He’s demonstrated the ability to break down even the most complicated sounds and offered them up to the masses via his genre-defining sample packs. All of this is done in the hopes that producers will be inspired to do as he has and dive further into the world of sound design to discover their own unique sound.

When Virtual Riot was just getting his start as a producer, these packs served as a way to legitimize his own music, which is full of the most coveted displays of mind-bending synthesis reserved exclusively for his own personal collection. His music is shaping the face of bass music and inspiring a new generation of producers to step as far out of the box as possible.

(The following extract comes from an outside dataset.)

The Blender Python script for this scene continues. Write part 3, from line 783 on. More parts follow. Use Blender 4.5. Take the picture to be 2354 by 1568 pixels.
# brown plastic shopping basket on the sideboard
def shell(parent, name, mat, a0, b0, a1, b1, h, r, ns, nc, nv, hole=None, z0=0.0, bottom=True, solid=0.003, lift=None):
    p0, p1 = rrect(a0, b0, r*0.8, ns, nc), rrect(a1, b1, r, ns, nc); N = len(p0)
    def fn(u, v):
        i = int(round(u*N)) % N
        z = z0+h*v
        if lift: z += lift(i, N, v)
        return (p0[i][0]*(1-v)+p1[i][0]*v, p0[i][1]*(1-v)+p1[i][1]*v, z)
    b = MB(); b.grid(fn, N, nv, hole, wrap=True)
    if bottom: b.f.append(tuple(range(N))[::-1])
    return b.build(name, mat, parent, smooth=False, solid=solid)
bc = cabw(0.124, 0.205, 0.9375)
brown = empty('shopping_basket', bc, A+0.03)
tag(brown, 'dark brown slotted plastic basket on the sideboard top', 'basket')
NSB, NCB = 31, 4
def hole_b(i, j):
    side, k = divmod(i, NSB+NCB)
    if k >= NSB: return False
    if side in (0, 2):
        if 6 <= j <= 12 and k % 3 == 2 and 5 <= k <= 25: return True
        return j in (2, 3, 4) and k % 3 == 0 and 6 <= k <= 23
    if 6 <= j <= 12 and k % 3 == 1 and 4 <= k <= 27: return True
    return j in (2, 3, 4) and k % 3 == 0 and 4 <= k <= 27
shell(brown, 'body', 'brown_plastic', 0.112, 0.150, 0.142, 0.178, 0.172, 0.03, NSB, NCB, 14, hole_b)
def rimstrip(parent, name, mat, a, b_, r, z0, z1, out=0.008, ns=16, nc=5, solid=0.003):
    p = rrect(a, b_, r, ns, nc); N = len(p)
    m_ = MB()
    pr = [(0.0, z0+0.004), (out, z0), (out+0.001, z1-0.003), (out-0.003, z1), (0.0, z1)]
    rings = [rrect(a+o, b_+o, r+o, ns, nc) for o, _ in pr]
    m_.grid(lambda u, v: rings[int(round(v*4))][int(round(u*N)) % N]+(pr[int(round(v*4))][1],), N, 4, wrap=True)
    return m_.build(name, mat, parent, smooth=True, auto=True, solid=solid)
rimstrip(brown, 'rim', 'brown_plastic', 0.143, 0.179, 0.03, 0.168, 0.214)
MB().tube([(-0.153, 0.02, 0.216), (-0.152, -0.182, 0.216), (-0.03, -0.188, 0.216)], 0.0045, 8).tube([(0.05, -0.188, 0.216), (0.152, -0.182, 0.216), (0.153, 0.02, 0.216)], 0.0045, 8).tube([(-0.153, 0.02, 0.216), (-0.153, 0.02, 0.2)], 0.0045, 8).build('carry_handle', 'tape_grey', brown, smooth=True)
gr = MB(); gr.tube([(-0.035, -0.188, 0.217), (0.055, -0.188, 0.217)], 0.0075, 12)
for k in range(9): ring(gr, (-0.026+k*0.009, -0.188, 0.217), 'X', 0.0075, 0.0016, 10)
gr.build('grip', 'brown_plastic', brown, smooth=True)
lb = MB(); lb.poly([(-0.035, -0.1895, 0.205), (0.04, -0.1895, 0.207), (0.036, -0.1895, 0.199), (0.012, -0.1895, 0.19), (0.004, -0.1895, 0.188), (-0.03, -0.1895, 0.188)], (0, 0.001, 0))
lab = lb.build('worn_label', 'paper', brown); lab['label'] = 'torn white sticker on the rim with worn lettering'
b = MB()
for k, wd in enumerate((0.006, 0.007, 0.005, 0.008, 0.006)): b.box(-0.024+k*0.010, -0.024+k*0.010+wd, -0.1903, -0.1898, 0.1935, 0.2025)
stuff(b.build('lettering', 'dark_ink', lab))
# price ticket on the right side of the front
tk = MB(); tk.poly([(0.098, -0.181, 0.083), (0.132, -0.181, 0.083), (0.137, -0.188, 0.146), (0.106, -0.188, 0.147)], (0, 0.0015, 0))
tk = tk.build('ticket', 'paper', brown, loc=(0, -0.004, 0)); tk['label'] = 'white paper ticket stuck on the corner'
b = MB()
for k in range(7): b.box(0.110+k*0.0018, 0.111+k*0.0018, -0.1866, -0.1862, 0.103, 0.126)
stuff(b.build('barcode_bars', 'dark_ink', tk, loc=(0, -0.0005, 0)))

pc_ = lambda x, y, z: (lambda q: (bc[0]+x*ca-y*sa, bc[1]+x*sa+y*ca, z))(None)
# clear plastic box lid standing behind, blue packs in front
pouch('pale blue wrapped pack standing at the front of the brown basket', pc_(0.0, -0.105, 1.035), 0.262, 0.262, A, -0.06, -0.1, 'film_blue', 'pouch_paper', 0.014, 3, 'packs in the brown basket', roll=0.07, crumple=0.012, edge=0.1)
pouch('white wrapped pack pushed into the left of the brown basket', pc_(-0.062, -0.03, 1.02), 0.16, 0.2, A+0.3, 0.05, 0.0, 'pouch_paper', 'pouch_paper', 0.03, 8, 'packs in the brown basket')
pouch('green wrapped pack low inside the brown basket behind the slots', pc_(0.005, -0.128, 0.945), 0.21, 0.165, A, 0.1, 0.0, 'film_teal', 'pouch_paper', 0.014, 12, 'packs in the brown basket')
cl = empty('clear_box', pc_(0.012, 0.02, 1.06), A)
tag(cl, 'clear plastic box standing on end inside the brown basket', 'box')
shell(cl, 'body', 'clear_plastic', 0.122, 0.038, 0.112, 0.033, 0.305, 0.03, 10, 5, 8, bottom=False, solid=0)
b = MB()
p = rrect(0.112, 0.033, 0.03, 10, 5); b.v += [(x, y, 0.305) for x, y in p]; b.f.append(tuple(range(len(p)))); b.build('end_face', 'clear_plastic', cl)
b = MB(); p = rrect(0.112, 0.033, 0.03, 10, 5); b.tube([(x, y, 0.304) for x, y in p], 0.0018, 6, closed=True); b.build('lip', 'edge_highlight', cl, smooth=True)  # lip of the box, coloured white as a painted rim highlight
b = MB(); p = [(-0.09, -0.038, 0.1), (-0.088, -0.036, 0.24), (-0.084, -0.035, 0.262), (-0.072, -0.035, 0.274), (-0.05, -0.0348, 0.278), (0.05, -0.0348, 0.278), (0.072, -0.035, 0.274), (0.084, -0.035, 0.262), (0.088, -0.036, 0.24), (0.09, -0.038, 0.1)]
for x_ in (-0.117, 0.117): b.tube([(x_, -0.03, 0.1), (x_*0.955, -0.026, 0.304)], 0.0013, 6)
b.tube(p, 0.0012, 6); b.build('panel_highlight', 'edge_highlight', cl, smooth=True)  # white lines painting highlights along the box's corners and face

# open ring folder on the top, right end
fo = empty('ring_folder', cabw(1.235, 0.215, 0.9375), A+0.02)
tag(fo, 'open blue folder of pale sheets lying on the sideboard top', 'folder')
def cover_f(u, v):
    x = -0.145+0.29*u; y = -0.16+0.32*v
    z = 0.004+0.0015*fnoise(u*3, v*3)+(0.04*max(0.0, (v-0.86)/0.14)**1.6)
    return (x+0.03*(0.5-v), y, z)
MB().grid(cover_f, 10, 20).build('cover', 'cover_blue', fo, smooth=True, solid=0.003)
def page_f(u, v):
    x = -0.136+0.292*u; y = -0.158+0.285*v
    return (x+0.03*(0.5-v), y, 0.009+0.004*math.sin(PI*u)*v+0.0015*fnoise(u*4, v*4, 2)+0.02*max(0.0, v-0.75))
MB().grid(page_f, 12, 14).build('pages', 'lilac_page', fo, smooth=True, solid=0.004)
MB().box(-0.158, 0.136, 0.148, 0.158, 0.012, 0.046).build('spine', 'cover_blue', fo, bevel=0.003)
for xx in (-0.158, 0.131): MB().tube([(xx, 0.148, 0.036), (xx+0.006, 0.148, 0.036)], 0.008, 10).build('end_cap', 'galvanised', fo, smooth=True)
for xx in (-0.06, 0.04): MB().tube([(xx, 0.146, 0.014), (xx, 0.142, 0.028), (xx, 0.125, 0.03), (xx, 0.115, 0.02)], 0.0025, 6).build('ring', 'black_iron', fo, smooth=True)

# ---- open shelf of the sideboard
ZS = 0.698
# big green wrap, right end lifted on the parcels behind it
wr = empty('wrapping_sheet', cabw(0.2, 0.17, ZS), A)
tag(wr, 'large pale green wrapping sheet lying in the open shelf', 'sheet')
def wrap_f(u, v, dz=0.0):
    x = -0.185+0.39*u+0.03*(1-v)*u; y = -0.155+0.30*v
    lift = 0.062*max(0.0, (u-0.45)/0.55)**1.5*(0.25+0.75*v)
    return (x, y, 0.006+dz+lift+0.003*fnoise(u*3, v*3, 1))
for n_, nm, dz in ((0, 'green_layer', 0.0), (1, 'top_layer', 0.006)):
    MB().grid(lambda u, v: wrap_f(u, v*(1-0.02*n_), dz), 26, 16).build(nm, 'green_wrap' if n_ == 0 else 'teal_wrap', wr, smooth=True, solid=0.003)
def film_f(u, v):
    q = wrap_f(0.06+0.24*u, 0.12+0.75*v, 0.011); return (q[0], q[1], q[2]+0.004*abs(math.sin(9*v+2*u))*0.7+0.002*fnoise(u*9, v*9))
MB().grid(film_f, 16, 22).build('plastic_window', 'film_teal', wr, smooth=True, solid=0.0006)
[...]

We invited him to chat about his favorite subject, his roots in trance, and the vibrancy of the American bass music scene.

You caught some heat from the dubstep community for offering up your preset packs. This seems like something that only happens in electronic music. Could the producer community stand to be less focused on issues like this?
I got both positive and negative feedback about the preset packs, but all in all, I think this moves the whole scene and the sound design community a step forward, as everyone will try to step up their sound design to sound more unique and not like a presets pack. At the same time, it helps a lot of upcoming producers who take sound design seriously to learn from them by reverse-engineering and learning from them.

A lot of emphasis is put on sound design and casting off the use of samples, yet electronic music was founded on sample manipulation. Does intelligent sound design always have to be focused on crazy sound synthesis?

[It] depends how you put it. Crazy sound synthesis can also be based off of samples. If you look at plugins like Serum and Harmor, you can basically import all kinds of sounds and samples and take those as starting points for new, crazy sounds. So, in a way you still keep the heritage of electronic music being based on sample manipulation [and take] it to the next level with the tools of today.

You started playing piano at age 6. How has having such a rich education in music pushed your songwriting abilities forward?
I think playing any instrument definitely helps a lot when it comes to songwriting (not so much when it comes to sound designing, though). It helped me a lot at working with scales, chords, and bringing melodies I had in my head straight into the DAW.

Before you got hooked on dubstep, you were into trance. Do you still listen to trance now? What was it about trance that you made you gravitate toward the genre?
I was actually listening to BT a lot. He was the first electronic artist I followed, and I guess he was mostly known for trance back then. But I admired him for his work on Emotional Technology, which was a milestone for electronic music production at the time, and I still listen to this record to this day.

You started DJing for American audiences only recently. How have you found them in comparison to the rest of the world?
I had my first show in America in July and had about 50 shows since then. To be honest, I’ve never had so much fun at shows before; the American bass music scene is great, and I wish it was that active back in Germany. I can’t wait for the tour with Datsik next year; that’s gonna be my first bus tour ever.